THE EXERCISE
Return only the lines running from the line with "MB().prism([U(*p, y=3.75) for" down to the line with "MB().prism([U(*p, y=3.72) for", both included, exactly as they appear.

= = = = = = =

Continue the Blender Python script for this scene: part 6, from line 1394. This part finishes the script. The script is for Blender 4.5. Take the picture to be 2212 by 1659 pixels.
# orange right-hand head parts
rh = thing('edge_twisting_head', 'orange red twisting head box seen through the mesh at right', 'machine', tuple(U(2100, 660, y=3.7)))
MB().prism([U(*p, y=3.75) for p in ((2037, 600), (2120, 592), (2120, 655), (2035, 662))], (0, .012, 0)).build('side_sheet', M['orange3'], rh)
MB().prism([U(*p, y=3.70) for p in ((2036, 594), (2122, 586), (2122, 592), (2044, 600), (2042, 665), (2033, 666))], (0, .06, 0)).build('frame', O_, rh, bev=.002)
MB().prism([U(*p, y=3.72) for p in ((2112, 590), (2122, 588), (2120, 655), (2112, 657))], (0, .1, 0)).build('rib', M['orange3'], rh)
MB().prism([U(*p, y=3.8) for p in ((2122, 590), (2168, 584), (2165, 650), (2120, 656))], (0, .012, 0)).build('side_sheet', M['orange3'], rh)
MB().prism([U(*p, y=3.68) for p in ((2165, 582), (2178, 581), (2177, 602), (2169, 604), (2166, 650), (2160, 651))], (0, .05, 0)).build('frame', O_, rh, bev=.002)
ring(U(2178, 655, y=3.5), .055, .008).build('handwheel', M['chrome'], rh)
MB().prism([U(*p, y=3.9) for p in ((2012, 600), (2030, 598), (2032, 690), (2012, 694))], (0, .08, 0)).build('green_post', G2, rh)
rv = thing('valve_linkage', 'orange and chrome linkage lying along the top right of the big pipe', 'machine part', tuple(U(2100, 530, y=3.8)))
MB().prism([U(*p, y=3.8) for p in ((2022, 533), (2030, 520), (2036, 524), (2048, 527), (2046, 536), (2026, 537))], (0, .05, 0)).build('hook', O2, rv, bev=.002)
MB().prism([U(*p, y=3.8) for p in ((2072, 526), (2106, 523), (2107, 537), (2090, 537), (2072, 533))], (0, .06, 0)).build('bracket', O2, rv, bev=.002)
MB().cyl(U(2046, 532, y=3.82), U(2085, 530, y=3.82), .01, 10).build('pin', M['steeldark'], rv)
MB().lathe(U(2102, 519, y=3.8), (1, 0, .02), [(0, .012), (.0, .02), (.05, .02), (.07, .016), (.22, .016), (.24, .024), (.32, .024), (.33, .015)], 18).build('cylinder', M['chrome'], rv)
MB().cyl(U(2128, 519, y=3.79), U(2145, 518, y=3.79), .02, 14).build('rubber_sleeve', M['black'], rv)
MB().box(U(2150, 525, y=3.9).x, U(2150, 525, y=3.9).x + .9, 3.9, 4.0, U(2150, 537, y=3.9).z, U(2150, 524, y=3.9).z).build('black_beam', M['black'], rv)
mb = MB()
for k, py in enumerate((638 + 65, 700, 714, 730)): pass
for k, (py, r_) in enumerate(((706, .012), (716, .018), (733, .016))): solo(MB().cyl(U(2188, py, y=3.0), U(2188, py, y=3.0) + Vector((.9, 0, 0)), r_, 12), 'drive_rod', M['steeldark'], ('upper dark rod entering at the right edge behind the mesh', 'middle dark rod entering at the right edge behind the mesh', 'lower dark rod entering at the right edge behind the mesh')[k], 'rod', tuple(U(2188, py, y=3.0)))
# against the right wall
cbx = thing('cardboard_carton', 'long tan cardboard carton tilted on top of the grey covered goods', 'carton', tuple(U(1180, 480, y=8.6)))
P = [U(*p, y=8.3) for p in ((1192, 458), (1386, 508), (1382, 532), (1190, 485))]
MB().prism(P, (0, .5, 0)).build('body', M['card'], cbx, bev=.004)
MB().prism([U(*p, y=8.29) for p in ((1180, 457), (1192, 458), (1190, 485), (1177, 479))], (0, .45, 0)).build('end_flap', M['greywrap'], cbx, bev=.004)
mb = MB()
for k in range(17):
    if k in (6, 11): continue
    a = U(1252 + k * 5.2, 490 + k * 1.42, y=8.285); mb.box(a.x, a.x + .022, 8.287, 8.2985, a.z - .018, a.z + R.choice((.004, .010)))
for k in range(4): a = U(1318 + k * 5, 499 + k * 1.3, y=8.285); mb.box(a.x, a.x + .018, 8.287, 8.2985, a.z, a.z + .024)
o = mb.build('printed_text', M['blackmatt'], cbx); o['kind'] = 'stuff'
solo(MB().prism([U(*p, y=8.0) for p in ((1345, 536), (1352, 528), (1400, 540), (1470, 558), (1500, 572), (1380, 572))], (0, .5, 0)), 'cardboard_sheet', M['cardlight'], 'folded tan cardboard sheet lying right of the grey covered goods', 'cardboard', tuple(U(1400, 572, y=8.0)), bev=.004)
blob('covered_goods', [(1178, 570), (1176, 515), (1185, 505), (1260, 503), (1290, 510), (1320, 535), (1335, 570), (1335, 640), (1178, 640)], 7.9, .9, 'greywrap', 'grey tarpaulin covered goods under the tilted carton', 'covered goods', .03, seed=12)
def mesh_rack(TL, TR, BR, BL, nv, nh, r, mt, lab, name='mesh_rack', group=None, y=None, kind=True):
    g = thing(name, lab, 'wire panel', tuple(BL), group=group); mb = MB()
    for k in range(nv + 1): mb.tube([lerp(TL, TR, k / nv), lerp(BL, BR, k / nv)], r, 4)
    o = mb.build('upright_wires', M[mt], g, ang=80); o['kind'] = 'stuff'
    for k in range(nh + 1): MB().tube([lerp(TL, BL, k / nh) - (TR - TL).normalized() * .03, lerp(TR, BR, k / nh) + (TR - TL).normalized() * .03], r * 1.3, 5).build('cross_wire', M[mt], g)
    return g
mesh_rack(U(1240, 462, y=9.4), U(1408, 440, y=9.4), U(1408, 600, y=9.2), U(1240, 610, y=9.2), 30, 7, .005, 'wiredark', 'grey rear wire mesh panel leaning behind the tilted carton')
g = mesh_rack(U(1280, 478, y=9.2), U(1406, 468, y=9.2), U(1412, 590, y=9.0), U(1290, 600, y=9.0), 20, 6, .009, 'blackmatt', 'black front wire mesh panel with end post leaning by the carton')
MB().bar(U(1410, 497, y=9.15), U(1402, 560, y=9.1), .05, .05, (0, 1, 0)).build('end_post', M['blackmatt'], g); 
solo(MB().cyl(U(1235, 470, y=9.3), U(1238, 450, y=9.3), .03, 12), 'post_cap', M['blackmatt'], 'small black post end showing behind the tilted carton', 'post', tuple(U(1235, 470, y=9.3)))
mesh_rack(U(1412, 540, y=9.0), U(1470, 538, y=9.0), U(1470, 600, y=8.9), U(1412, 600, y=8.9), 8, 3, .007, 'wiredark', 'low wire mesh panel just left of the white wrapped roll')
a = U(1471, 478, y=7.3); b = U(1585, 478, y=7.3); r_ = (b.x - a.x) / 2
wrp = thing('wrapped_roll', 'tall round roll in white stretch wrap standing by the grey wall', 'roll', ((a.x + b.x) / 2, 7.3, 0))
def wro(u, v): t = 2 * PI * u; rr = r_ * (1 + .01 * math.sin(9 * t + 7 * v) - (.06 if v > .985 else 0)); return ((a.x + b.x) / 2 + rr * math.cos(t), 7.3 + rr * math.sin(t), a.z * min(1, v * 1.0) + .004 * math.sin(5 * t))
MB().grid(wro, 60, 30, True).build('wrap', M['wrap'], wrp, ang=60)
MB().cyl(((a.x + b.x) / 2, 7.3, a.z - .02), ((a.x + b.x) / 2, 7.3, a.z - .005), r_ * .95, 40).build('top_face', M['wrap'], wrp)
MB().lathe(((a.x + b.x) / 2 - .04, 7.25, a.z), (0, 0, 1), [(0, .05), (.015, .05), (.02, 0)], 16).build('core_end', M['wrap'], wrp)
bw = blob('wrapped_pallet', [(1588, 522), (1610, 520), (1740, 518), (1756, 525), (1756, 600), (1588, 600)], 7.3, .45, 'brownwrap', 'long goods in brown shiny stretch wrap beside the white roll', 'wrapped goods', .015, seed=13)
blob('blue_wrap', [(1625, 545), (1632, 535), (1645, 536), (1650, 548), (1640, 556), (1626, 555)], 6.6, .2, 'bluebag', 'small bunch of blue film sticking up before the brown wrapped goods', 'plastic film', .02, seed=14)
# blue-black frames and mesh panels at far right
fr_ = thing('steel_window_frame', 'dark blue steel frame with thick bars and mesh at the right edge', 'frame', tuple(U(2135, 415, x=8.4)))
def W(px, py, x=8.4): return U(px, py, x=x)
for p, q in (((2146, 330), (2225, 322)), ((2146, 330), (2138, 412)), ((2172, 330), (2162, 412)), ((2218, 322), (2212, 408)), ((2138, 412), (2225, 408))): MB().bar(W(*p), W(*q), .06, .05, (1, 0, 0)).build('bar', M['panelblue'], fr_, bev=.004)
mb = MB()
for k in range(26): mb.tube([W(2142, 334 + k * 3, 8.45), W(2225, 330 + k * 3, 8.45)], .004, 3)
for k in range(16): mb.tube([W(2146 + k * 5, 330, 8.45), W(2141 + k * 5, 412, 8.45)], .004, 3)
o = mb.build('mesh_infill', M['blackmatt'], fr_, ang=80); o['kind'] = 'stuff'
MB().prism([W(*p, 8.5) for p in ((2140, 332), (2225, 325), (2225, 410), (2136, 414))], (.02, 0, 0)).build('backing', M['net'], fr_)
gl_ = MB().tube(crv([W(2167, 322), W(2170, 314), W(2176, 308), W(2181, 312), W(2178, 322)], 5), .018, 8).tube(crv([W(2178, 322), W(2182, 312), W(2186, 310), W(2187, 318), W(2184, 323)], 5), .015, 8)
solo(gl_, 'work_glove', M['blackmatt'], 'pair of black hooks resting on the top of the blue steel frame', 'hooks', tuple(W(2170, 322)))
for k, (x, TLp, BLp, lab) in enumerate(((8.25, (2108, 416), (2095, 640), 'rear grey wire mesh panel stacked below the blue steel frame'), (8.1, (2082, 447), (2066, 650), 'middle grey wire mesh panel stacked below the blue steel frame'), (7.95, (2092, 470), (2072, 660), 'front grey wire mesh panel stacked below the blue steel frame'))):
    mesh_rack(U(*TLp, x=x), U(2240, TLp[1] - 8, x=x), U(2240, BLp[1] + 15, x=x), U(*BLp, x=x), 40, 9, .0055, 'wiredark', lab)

= = = = = = =

EXPECTED OUTPUT
MB().prism([U(*p, y=3.75) for p in ((2037, 600), (2120, 592), (2120, 655), (2035, 662))], (0, .012, 0)).build('side_sheet', M['orange3'], rh)
MB().prism([U(*p, y=3.70) for p in ((2036, 594), (2122, 586), (2122, 592), (2044, 600), (2042, 665), (2033, 666))], (0, .06, 0)).build('frame', O_, rh, bev=.002)
MB().prism([U(*p, y=3.72) for p in ((2112, 590), (2122, 588), (2120, 655), (2112, 657))], (0, .1, 0)).build('rib', M['orange3'], rh)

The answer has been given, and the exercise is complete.